Repeat the listing in full, exactly as it stands.

"""

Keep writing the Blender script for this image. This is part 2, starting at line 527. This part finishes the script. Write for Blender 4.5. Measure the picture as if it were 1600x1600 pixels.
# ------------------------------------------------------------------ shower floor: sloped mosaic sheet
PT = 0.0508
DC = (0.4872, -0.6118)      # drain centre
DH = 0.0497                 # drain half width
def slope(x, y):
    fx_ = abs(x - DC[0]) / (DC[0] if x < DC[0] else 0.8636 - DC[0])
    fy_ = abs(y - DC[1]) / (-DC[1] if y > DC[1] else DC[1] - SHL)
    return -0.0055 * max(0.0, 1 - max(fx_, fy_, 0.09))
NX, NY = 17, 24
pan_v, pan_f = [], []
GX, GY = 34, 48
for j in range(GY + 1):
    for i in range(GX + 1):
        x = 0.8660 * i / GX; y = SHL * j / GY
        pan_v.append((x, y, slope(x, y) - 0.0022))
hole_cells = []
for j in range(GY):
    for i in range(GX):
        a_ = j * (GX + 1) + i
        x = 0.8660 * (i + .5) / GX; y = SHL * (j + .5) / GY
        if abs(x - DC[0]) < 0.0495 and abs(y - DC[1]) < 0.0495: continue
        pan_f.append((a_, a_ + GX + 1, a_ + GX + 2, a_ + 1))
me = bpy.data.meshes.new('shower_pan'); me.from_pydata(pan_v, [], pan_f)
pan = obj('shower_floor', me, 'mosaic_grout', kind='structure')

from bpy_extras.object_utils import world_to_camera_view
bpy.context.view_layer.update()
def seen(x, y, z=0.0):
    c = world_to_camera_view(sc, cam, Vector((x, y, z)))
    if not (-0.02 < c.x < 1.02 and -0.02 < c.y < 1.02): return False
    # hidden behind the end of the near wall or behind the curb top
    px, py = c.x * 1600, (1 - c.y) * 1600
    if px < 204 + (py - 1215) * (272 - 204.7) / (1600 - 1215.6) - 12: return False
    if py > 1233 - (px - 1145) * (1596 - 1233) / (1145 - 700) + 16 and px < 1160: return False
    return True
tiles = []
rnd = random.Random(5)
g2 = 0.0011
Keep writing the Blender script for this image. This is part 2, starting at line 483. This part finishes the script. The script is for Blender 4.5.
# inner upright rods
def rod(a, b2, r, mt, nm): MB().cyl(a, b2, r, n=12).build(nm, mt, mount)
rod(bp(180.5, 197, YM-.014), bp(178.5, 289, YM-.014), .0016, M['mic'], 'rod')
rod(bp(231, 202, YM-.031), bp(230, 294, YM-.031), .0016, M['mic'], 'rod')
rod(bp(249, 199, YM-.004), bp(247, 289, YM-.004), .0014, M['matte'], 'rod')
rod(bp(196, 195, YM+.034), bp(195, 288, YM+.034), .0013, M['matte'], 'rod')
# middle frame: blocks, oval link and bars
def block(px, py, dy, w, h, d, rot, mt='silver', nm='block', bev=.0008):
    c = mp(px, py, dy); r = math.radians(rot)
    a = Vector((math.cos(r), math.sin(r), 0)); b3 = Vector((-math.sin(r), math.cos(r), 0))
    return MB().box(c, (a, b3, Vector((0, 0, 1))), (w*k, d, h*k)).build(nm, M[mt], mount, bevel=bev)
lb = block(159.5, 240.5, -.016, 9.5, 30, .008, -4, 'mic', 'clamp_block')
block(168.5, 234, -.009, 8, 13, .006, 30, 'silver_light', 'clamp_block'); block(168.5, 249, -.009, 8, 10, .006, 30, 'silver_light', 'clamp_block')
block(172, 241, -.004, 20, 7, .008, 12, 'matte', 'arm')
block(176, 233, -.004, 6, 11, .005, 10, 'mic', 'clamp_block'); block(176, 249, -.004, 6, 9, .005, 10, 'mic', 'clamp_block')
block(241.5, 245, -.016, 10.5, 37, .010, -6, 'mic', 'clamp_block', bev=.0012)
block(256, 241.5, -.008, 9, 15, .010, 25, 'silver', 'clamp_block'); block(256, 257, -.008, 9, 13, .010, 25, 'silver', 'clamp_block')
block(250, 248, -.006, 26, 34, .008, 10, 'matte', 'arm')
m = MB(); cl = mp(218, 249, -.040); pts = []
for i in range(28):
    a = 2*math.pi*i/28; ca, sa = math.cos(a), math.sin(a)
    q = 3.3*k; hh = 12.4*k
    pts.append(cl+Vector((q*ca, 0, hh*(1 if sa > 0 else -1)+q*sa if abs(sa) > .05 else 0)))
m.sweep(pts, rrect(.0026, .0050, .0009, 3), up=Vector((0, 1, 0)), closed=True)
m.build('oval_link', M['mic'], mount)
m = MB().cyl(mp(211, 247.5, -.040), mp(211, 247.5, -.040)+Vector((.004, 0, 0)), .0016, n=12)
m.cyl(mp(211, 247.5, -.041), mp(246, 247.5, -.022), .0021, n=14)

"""

Right answer
Keep writing the Blender script for this image. This is part 2, starting at line 527. This part finishes the script. Write for Blender 4.5. Measure the picture as if it were 1600x1600 pixels.
# ------------------------------------------------------------------ shower floor: sloped mosaic sheet
PT = 0.0508
DC = (0.4872, -0.6118)      # drain centre
DH = 0.0497                 # drain half width
def slope(x, y):
    fx_ = abs(x - DC[0]) / (DC[0] if x < DC[0] else 0.8636 - DC[0])
    fy_ = abs(y - DC[1]) / (-DC[1] if y > DC[1] else DC[1] - SHL)
    return -0.0055 * max(0.0, 1 - max(fx_, fy_, 0.09))
NX, NY = 17, 24
pan_v, pan_f = [], []
GX, GY = 34, 48
for j in range(GY + 1):
    for i in range(GX + 1):
        x = 0.8660 * i / GX; y = SHL * j / GY
        pan_v.append((x, y, slope(x, y) - 0.0022))
hole_cells = []
for j in range(GY):
    for i in range(GX):
        a_ = j * (GX + 1) + i
        x = 0.8660 * (i + .5) / GX; y = SHL * (j + .5) / GY
        if abs(x - DC[0]) < 0.0495 and abs(y - DC[1]) < 0.0495: continue
        pan_f.append((a_, a_ + GX + 1, a_ + GX + 2, a_ + 1))
me = bpy.data.meshes.new('shower_pan'); me.from_pydata(pan_v, [], pan_f)
pan = obj('shower_floor', me, 'mosaic_grout', kind='structure')

from bpy_extras.object_utils import world_to_camera_view
bpy.context.view_layer.update()
def seen(x, y, z=0.0):
    c = world_to_camera_view(sc, cam, Vector((x, y, z)))
    if not (-0.02 < c.x < 1.02 and -0.02 < c.y < 1.02): return False
    # hidden behind the end of the near wall or behind the curb top
    px, py = c.x * 1600, (1 - c.y) * 1600
    if px < 204 + (py - 1215) * (272 - 204.7) / (1600 - 1215.6) - 12: return False
    if py > 1233 - (px - 1145) * (1596 - 1233) / (1145 - 700) + 16 and px < 1160: return False
    return True
tiles = []
rnd = random.Random(5)
g2 = 0.0011
Keep writing the Blender script for this image. This is part 2, starting at line 483. This part finishes the script. The script is for Blender 4.5.
# inner upright rods
def rod(a, b2, r, mt, nm): MB().cyl(a, b2, r, n=12).build(nm, mt, mount)
rod(bp(180.5, 197, YM-.014), bp(178.5, 289, YM-.014), .0016, M['mic'], 'rod')
rod(bp(231, 202, YM-.031), bp(230, 294, YM-.031), .0016, M['mic'], 'rod')
rod(bp(249, 199, YM-.004), bp(247, 289, YM-.004), .0014, M['matte'], 'rod')
rod(bp(196, 195, YM+.034), bp(195, 288, YM+.034), .0013, M['matte'], 'rod')
# middle frame: blocks, oval link and bars
def block(px, py, dy, w, h, d, rot, mt='silver', nm='block', bev=.0008):
    c = mp(px, py, dy); r = math.radians(rot)
    a = Vector((math.cos(r), math.sin(r), 0)); b3 = Vector((-math.sin(r), math.cos(r), 0))
    return MB().box(c, (a, b3, Vector((0, 0, 1))), (w*k, d, h*k)).build(nm, M[mt], mount, bevel=bev)
lb = block(159.5, 240.5, -.016, 9.5, 30, .008, -4, 'mic', 'clamp_block')
block(168.5, 234, -.009, 8, 13, .006, 30, 'silver_light', 'clamp_block'); block(168.5, 249, -.009, 8, 10, .006, 30, 'silver_light', 'clamp_block')
block(172, 241, -.004, 20, 7, .008, 12, 'matte', 'arm')
block(176, 233, -.004, 6, 11, .005, 10, 'mic', 'clamp_block'); block(176, 249, -.004, 6, 9, .005, 10, 'mic', 'clamp_block')
block(241.5, 245, -.016, 10.5, 37, .010, -6, 'mic', 'clamp_block', bev=.0012)
block(256, 241.5, -.008, 9, 15, .010, 25, 'silver', 'clamp_block'); block(256, 257, -.008, 9, 13, .010, 25, 'silver', 'clamp_block')
block(250, 248, -.006, 26, 34, .008, 10, 'matte', 'arm')
m = MB(); cl = mp(218, 249, -.040); pts = []
for i in range(28):
    a = 2*math.pi*i/28; ca, sa = math.cos(a), math.sin(a)
    q = 3.3*k; hh = 12.4*k
    pts.append(cl+Vector((q*ca, 0, hh*(1 if sa > 0 else -1)+q*sa if abs(sa) > .05 else 0)))
m.sweep(pts, rrect(.0026, .0050, .0009, 3), up=Vector((0, 1, 0)), closed=True)
m.build('oval_link', M['mic'], mount)
m = MB().cyl(mp(211, 247.5, -.040), mp(211, 247.5, -.040)+Vector((.004, 0, 0)), .0016, n=12)
m.cyl(mp(211, 247.5, -.041), mp(246, 247.5, -.022), .0021, n=14)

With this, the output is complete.